Wednesday, March 8, 2023

Observing and Expanding Awareness


Observing and Expanding  Awareness

Attention is a limited resource.  

Billions of bits of data are available in every moment, but we have the ability to attend to a small fraction.  Your brain is designed to present data to you that it believes is important to you.  So if you believe you are unlovable, it will heighten your awareness to information that lends proof of your unlovability and ignores data that shows the love that is in your life.

As the expression ‘paying attention’ suggests, you have a limited supply of cognitive currency.  
Rick Hanson, who wrote Buddha Brain, said “Attention is like a combination spotlight and vacuum cleaner: it illuminates what it rests upon and then sucks it into your brain – and your self.” He also made the statement “the mind is Teflon for positive experience and Velcro for negative experience.”

Barbara Fredrickson, a psychologist at the University of North Carolina at Chapel Hill, found that 
paying attention to positive emotions literally expands your world, while focusing on negative emotions shrinks it — a fact that has important implications for your daily experience.

The ability to manage your attention is a skill called Self-Regulation and governs your ability to make decisions, plan, and function; it ultimately determines your well-being. What if we actually paid our attention? Rather than getting sucked into a self-defeating thought, we have the ability to redirect the mind quickly to a more productive thought.

new study out of Princeton University showed that students who constantly checked on their own levels of attention performed with fewer mistakes and were better at focusing. By checking on their attention, their skill level increased. This proved that our brains possess attentional plasticity — or the ability to improve focus when checked on. 

As the great psychologist, William James, wrote over a century ago: “The education of attention would be the education par excellence.”  
Studies have shown that meditation improves attention regulation. Other studies
 indicate that improved self-regulation reduces stress and improves the immune system. 
In the Art of Ascension as taught by the Ishayas, we teach simple tools or “seed thoughts” to expand the mind.  They can be used anytime, anywhere, by anybody.  By easily introducing these simple “seed thoughts” based on Praise, Gratitude, Love, and Compassion into your life, your mind and perception becomes attuned to these upward spirals and charms the mind into wanting more.  Just by utilizing the practice, your neurons are attracted to more praise, gratitude, love and compassion. 

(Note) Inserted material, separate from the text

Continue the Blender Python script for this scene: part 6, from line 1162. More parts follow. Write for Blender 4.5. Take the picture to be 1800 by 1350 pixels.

As part of the practice of Ascension, you learn to observe your attention without judgement.  Our awareness is actually infinite. We know that what we focus on grows.  So, if we become aware of our own awareness, expansion is the result. The more we use the practice of Ascension, the old boundaries and self-limitations begin to fall away.  These simple tools can be used to reduce stress, but they can also be used to find unlimited freedom and unconditional love by attending to our attention and expanding awareness.